_INSTRUCTION_
Repeat the material below word for word and leave out all pictures.

_DATA BLOCK_
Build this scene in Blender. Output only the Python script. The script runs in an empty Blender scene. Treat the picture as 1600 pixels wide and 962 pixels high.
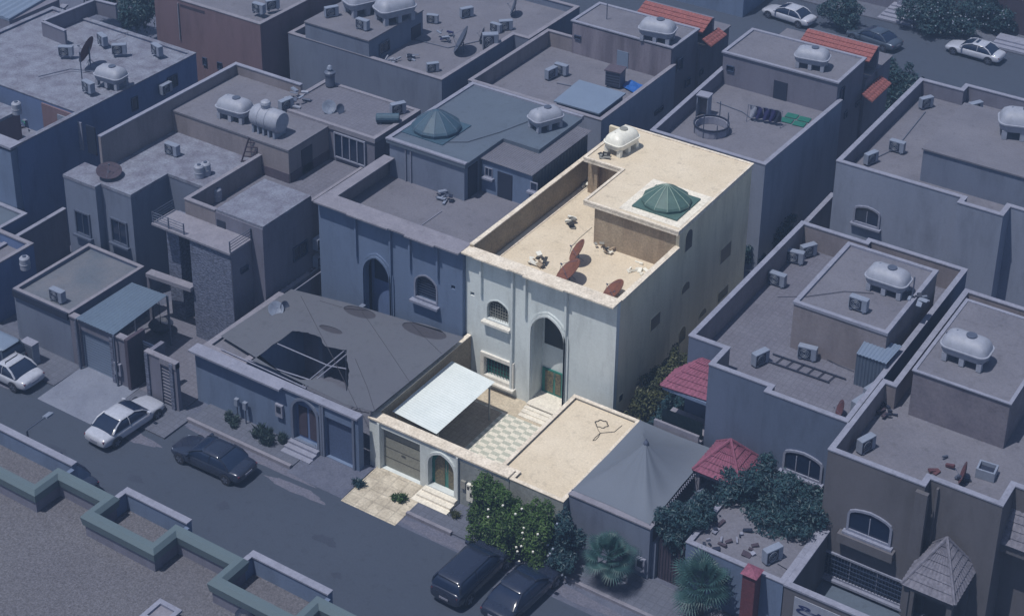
import bpy, math, random
from mathutils import Vector, Matrix
random.seed(7)
C = bpy.context.scene.collection
R = math.radians
# ------------------------------------------------------------------ camera
H = 60.0
F, CX, CY = 2724.0, 800.0, 50.0
yaw, pitch, roll = R(32.8), R(24.5), R(0.8)
r_ = Vector((math.cos(yaw), math.sin(yaw), 0))
fw = Vector((-math.sin(yaw)*math.cos(pitch), math.cos(yaw)*math.cos(pitch), -math.sin(pitch)))
up = r_.cross(fw)
rt = math.cos(roll)*r_ + math.sin(roll)*up
up = -math.sin(roll)*r_ + math.cos(roll)*up
cam = bpy.data.cameras.new('camera'); co = bpy.data.objects.new('camera', cam); C.objects.link(co)
m = Matrix((rt, up, -fw)).transposed().to_4x4(); m.translation = (0, 0, H); co.matrix_world = m
cam.sensor_width = 36; cam.lens = F/1600*36; cam.shift_y = -(481-CY)/1600
cam.clip_start = 1; cam.clip_end = 3000
bpy.context.scene.camera = co
# ------------------------------------------------------------------ light
SUNV = Vector((-0.15, -0.36, 1)).normalized()
w = bpy.data.worlds.new('World'); bpy.context.scene.world = w; w.use_nodes = True
nt = w.node_tree; sk = nt.nodes.new('ShaderNodeTexSky'); sk.sky_type = 'NISHITA'; sk.sun_disc = False
sk.sun_elevation = math.asin(SUNV.z); sk.sun_rotation = math.atan2(SUNV.x, SUNV.y)
sk.air_density = 1.0; sk.dust_density = 1.0
nt.links.new(sk.outputs[0], nt.nodes['Background'].inputs[0]); nt.nodes['Background'].inputs[1].default_value = 0.09
sl = bpy.data.lights.new('sun', 'SUN'); sl.energy = 3.9; sl.angle = R(0.5); sl.color = (1, .96, .89)
so = bpy.data.objects.new('sun', sl); C.objects.link(so); so.rotation_euler = SUNV.to_track_quat('Z', 'Y').to_euler()
vs = bpy.context.scene.view_settings; vs.view_transform = 'Standard'; vs.look = 'None'; vs.gamma = 1; vs.exposure = 0.0
vs.use_curve_mapping = False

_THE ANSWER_
Build this scene in Blender. Output only the Python script. The script runs in an empty Blender scene. Treat the picture as 1600 pixels wide and 962 pixels high.
import bpy, math, random
from mathutils import Vector, Matrix
random.seed(7)
C = bpy.context.scene.collection
R = math.radians
# ------------------------------------------------------------------ camera
H = 60.0
F, CX, CY = 2724.0, 800.0, 50.0
yaw, pitch, roll = R(32.8), R(24.5), R(0.8)
r_ = Vector((math.cos(yaw), math.sin(yaw), 0))
fw = Vector((-math.sin(yaw)*math.cos(pitch), math.cos(yaw)*math.cos(pitch), -math.sin(pitch)))
up = r_.cross(fw)
rt = math.cos(roll)*r_ + math.sin(roll)*up
up = -math.sin(roll)*r_ + math.cos(roll)*up
cam = bpy.data.cameras.new('camera'); co = bpy.data.objects.new('camera', cam); C.objects.link(co)
m = Matrix((rt, up, -fw)).transposed().to_4x4(); m.translation = (0, 0, H); co.matrix_world = m
cam.sensor_width = 36; cam.lens = F/1600*36; cam.shift_y = -(481-CY)/1600
cam.clip_start = 1; cam.clip_end = 3000
bpy.context.scene.camera = co
# ------------------------------------------------------------------ light
SUNV = Vector((-0.15, -0.36, 1)).normalized()
w = bpy.data.worlds.new('World'); bpy.context.scene.world = w; w.use_nodes = True
nt = w.node_tree; sk = nt.nodes.new('ShaderNodeTexSky'); sk.sky_type = 'NISHITA'; sk.sun_disc = False
sk.sun_elevation = math.asin(SUNV.z); sk.sun_rotation = math.atan2(SUNV.x, SUNV.y)
sk.air_density = 1.0; sk.dust_density = 1.0
nt.links.new(sk.outputs[0], nt.nodes['Background'].inputs[0]); nt.nodes['Background'].inputs[1].default_value = 0.09
sl = bpy.data.lights.new('sun', 'SUN'); sl.energy = 3.9; sl.angle = R(0.5); sl.color = (1, .96, .89)
so = bpy.data.objects.new('sun', sl); C.objects.link(so); so.rotation_euler = SUNV.to_track_quat('Z', 'Y').to_euler()
vs = bpy.context.scene.view_settings; vs.view_transform = 'Standard'; vs.look = 'None'; vs.gamma = 1; vs.exposure = 0.0
vs.use_curve_mapping = False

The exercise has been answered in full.